UMass Permaculture serves as an international model, which has inspired permaculture projects at campuses across the world. It has received global recognition and numerous accolades, quickly becoming the most widely recognized campus permaculture initiative in the country…We are now in our 9th growing season and our gardens continue to be innovative, regenerative landscapes. Through the restoration of natural ecosystem processes we continue to sequester several tons carbon and capture thousands of gallons of storm water runoff annually. In 2018, our ½ acre of gardens yielded 1,739 lbs. of produce, an estimated value of over $9,000.

I sat at one of the campus permaculture gardens just outside of dining services with Daniel (Dan) Bensonoff, Sustainability Coordinator of Campus Gardens. Dan manages all five campus gardens and although his excitement for the amount of nutritious produce feeding into Dining Services is evident, he is most excited about how the gardens have created gathering spaces for people to slow down and reconnect with their senses and memories. “Our culture is changing so fast that we need time to slow down. We need time to re-evaluate our decisions in life. And I’m hoping that this space can be a part of that work.”

Permaculture GardenDan discovered permaculture during an apprenticeship at an Eco Village in Israel after studying English in college. He received his PDC in Israel and learned a range of important topics from natural building to herbalism. In returning to the U.S., Dan was excited to apply what he had learned in Israel to the social structure here. After a few years of working on various for- and non-profit farms, however, the issues in the U.S. farming system structure caused Dan to question whether it was the right career to pursue, economically, physically and psychologically. He began teaching High School English, culinary arts, and gardening, and immersing himself more into his community in Boston by guerilla gardening. “We would take vacant lots and transition them to community spaces where anyone could come in and harvest” – playing around with the commons – to see what communities might come together through shared sights across differences.”

When he discovered his current position at UMASS, Dan found a career that brought together all he wanted to do: teach, garden, and empower others. During the fall and spring semesters, he teaches a one credit permaculture practicum course to 20 students per semester. In the summer, he oversees a garden crew of seven students, 85-100 volunteers, and several tour groups. Teaching permaculture at the university, Dan sees the magic unfold in empowering students. When walking away from his classes, his hope is that they begin to see “…themselves as doers. As people who are able to really take care of themselves and their family and their friends in real ways - whether that’s through emotional support, physical support, making something for them, helping heal them, helping them grow food – whatever it is. We live in a very passive culture where we sit in classrooms or behind TV screens, computer screens. I think students are incredibly excited whenever we do any kind of hands-on project because they want to make, they want to be creative, they want to have an impact. And that’s the part that speaks to them and that spoke to me when I was young as well…I think that there’s a real thirst for not just minimizing impact but really having a positive impact…and that to me is really where permaculture can offer a strong narrative and some techniques as well.”

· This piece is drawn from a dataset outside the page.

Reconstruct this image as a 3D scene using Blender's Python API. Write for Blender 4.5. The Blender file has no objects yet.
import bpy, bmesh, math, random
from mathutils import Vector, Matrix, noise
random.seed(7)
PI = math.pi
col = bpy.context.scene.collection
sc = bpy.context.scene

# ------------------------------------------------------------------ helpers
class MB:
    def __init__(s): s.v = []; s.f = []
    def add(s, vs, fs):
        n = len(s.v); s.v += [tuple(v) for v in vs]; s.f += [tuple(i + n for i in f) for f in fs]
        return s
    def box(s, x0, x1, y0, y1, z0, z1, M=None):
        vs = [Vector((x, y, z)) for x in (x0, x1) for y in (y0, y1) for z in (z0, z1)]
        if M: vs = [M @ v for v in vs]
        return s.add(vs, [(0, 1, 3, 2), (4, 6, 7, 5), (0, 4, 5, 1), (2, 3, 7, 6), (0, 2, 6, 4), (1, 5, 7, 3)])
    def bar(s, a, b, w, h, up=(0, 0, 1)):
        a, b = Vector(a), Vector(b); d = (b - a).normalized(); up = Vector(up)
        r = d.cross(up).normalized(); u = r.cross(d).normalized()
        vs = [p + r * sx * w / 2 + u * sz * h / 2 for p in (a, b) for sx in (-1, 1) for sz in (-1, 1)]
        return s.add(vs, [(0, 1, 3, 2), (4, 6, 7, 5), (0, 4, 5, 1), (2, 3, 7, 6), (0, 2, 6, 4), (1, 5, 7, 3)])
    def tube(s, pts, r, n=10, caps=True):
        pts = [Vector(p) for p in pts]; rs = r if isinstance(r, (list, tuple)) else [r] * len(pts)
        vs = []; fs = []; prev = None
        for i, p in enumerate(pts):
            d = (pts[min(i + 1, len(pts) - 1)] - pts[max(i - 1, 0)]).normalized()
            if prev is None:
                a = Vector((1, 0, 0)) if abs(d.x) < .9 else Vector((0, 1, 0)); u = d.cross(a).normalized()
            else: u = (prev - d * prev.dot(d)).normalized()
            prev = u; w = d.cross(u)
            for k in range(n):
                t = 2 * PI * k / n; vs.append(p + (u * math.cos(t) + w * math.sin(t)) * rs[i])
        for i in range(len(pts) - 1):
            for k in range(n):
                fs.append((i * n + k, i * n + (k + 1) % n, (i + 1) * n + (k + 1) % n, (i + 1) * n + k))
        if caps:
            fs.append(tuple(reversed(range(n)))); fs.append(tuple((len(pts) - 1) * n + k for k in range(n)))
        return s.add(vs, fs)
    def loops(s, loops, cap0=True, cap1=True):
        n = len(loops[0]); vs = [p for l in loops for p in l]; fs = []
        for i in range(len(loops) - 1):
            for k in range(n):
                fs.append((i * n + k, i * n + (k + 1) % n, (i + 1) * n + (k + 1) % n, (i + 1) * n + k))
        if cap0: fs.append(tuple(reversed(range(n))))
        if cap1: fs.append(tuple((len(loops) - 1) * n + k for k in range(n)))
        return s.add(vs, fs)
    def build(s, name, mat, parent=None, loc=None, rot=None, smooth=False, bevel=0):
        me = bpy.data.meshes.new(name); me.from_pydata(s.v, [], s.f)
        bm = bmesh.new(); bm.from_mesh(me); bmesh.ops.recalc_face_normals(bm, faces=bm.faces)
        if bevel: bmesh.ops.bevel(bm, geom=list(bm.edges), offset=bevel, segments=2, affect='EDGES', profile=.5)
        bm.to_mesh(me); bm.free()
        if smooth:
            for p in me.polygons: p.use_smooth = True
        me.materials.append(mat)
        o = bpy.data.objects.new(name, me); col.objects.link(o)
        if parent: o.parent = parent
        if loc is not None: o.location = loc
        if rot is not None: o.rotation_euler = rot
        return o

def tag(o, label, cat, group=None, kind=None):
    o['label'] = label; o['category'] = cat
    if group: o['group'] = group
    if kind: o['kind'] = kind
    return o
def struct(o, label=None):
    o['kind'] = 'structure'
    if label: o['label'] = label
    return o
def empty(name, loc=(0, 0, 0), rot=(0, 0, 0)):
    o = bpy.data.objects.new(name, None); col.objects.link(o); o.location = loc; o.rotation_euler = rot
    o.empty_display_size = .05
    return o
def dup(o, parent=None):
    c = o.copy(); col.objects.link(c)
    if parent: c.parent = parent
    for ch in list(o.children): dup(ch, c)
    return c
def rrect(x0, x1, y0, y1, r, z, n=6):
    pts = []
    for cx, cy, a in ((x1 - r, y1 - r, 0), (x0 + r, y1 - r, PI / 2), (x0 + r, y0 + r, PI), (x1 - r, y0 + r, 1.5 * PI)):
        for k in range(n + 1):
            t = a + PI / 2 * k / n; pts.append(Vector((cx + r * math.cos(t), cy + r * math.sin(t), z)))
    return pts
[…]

When people stop by the garden, Dan’s definition of permaculture varies depending on the interest and experience of the questioning individual. By and large, however, he defines permaculture as “a lens for any kind of systems design that tries to bridge ecological and human function.” In reflecting on the major benefits of permaculture, Dan loves how it is open source, the principles are broad enough to apply to any discipline, it reconnects people with their senses, and that it allows for a resurgence in gratitude to the systems allowing permaculture to prosper before it was coined as such; namely the many indigenous and modern contributions to the design framework.

Although his work focuses largely on landscaping, “I think that there’s a real recognition that we need to be really focused on social structures and really redesigning social and economic structures as much so as physical landscapes. Physical landscapes are the gateway. They were for me and that’s still the part I’m most passionate about and I think that for a lot of other permaculturalists that was the gateway and then they perhaps moved on to other projects that were more about how do we bring people together and redefine what it means to share space, to support each other, to create new economic incentives, to create new familial models, new communities – all of those things…rethinking social and economic norms...to really think about longevity, you need to first think about what kind of culture can create longevity.”

Little by little, Dan is helping students rethink their role in our culture and their potential to make a difference. From presidential recognition in Washington D.C. to national culinary awards, the physical gardens at UMASS may indeed simply be a gateway – a gateway to inspiration, change, hope and regeneration of our natural, social, and cultural systems.